On 31 Oct 2013 00:43, "Oscar Benjamin" <oscar.j.benjamin@gmail.com> wrote:
On 30 October 2013 13:45, Nick Coghlan <ncoghlan@gmail.com> wrote:
On 30 October 2013 20:22, Nick Coghlan <ncoghlan@gmail.com> wrote:
That means that until people have fully explored exactly the semantics they want in terms of the existing object model, just as I did for rslice(), then there are *zero* grounds to be discussing syntax changes that provide those new semantics.
Hmm, looks like my rslice testing was broken. Anyway, I created an enhanced version people using the "End - idx" notation from the end that actually passes more systematic testing:
https://bitbucket.org/ncoghlan/misc/src/default/rslice.py?at=default
It took me a while to get to that link. I think bitbucket may be having server problems.
from rslice import rslice, betterslice, End betterslice(-4, 5) slice(0, 5, 1) betterslice(End-4, 5) slice(-4, 5, 1) rslice(-4, 5).as_slice(10) slice(4, -11, -1) rslice(End-4, 5).as_slice(10) slice(4, -5, -1)
I like the idea of a magic End object. I would be happy to see negative indexing deprecated in favour of that. For this to really be useful though it needs to apply to ordinary indexing as well as slicing. If it also becomes an error to use negative indices then you get proper bounds checking as well as an explicit way to show when you're indexing from the end which is a substantial improvement.

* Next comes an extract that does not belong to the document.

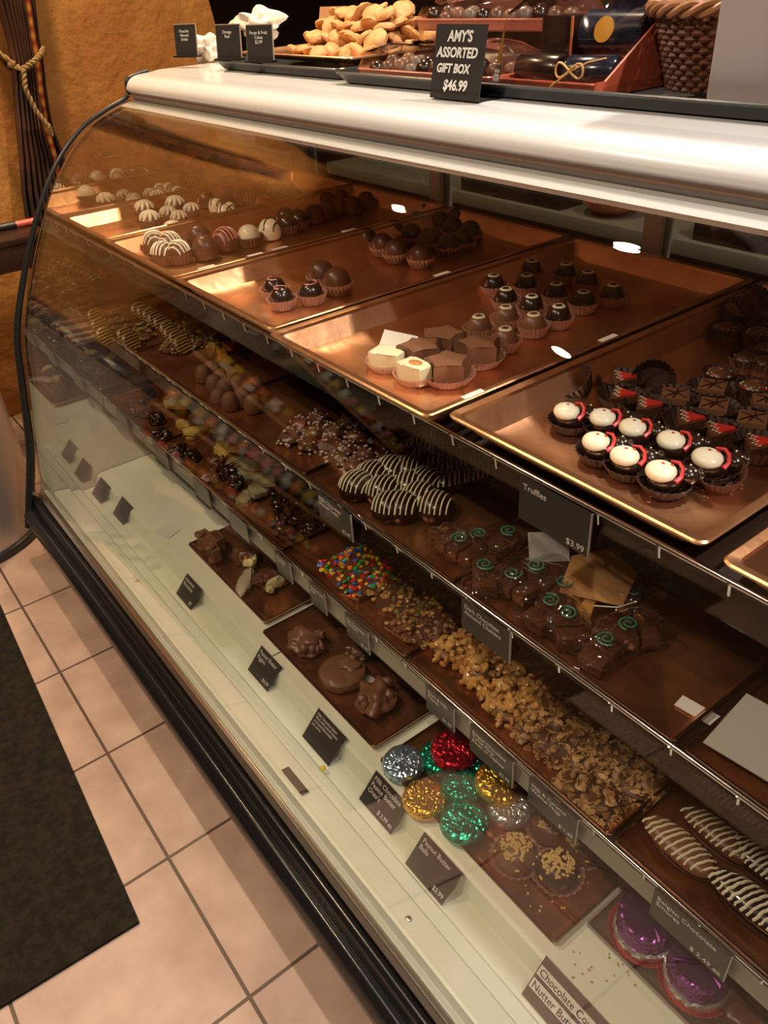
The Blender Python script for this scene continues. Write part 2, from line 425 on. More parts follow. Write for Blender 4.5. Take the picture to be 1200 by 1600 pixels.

That's much harder to do in a backwards compatible way without introducing both the index() and rindex() types Ron (I think?) suggested (the End object in my proof-of-concept is a stripped down rindex type), and even then it's hard to provide both clamping for slices and an index error for out of bounds item lookup. They both also have the problem that __index__ isn't allowed to return None. Regardless, the main thing I got out of writing that proof of concept is that I'd now be +1 on a patch to make it possible and practical to inherit from slice objects to override their construction and their indices() method. Previously I would have asked "What's the point?" Cheers, Nick.